Moving between cars is done one of two ways: getting two overcomes to break through the airlocks between cars or getting one overcome to climb outside the train, make your way to the next car, and enter the next car from the outside. Taking the latter "outside" approach also introduces an extra environment threat to the scene.
My first question is: Are the overcome actions required to move to the next car per-hero or per-group? In other words, does each hero have to get these successes individually to move, or does only one hero need to get them for the entire group to move? The first method (overcoming the airlock doors) sounds like it should only need to be done once per group, because once the airlock is broken through, no one else should need to do it. But the second method sounds more like a per-hero thing (because it's described as literally going out, hanging on the side of the train, and making your way over to the next car - not something someone else could do for you). The text states that the latter method is faster, but it seems like it would be slower, because everyone would need to do it - in a group of five heroes, you could break the airlock with two total actions, but to go outside would take five. And even if the outside method could also be done by a single hero for all the other heroes, it's still not any faster if the extra environment threat it introduces causes even one hero to spend even a single action to deal with it. Only if the extra threat results in zero actions taken by heroes to deal with it does it actually become faster.

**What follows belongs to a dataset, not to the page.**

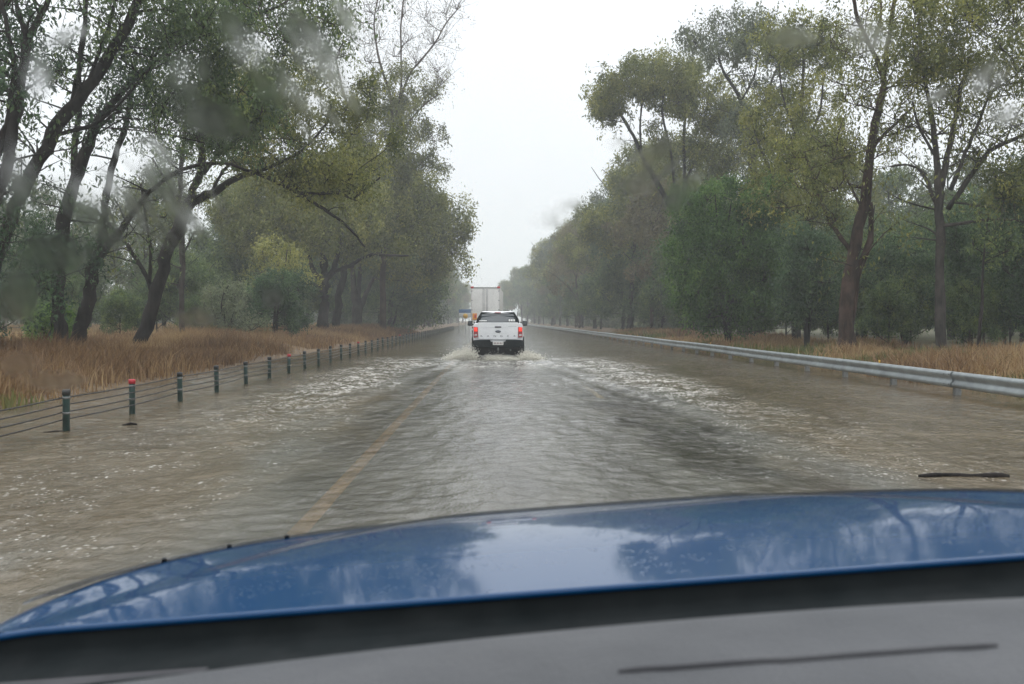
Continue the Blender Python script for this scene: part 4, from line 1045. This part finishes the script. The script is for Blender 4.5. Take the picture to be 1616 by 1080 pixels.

My second question is: Doesn't this setup mean that the scene tracker is woefully short for the task at hand at low player counts? The adventure says it's appropriate for 2-6 players, and I'll probably be playing with the low end of that - two or three players. With two players, the scene tracker allows the players sixteen actions total before the scene ends in defeat.
- If twelve of those are taken up with opening the six airlocks, that leaves only two non-door-opening actions for each hero in the entire scene. With those two actions, they have to deal with six superpowered lieutenants plus whatever the environment and twists throws in!
- If they go outside and we rule those overcome actions are per-hero, that's still 12 actions needed, so they're still looking at having only two actions each to deal with everything, only now they have six extra environment threats on top of what they'd deal with by going through the airlocks.
- If they go outside and we rule only one hero needs to overcome the challenge for both of them to move, then movement between cars only takes six out of the sixteen available actions, but that still leaves each hero only five actions each to deal with six lieutenants, six extra environment threats, and all threats introduced by twists and the environment turns, which is better but still doesn't seem realistic.
(Things ease up a bit at three players, but also keep in mind that the above is assuming that all those overcome-to-move checks are passed, too, which certainly isn't a foregone conclusion when multiple entities they'll encounter are hinder-givers. One of the lieutenants even has the ability to prevent up to three heroes from moving!)
So, there are a lot of cool enemies and challenges going on in this scene...and the heroes will be spending most of their time just opening doors, unable to do anything to really interact with the villains and environment threats. Seems like that will be a drag for the players. Am I missing something here with the way this scene is intended to be run?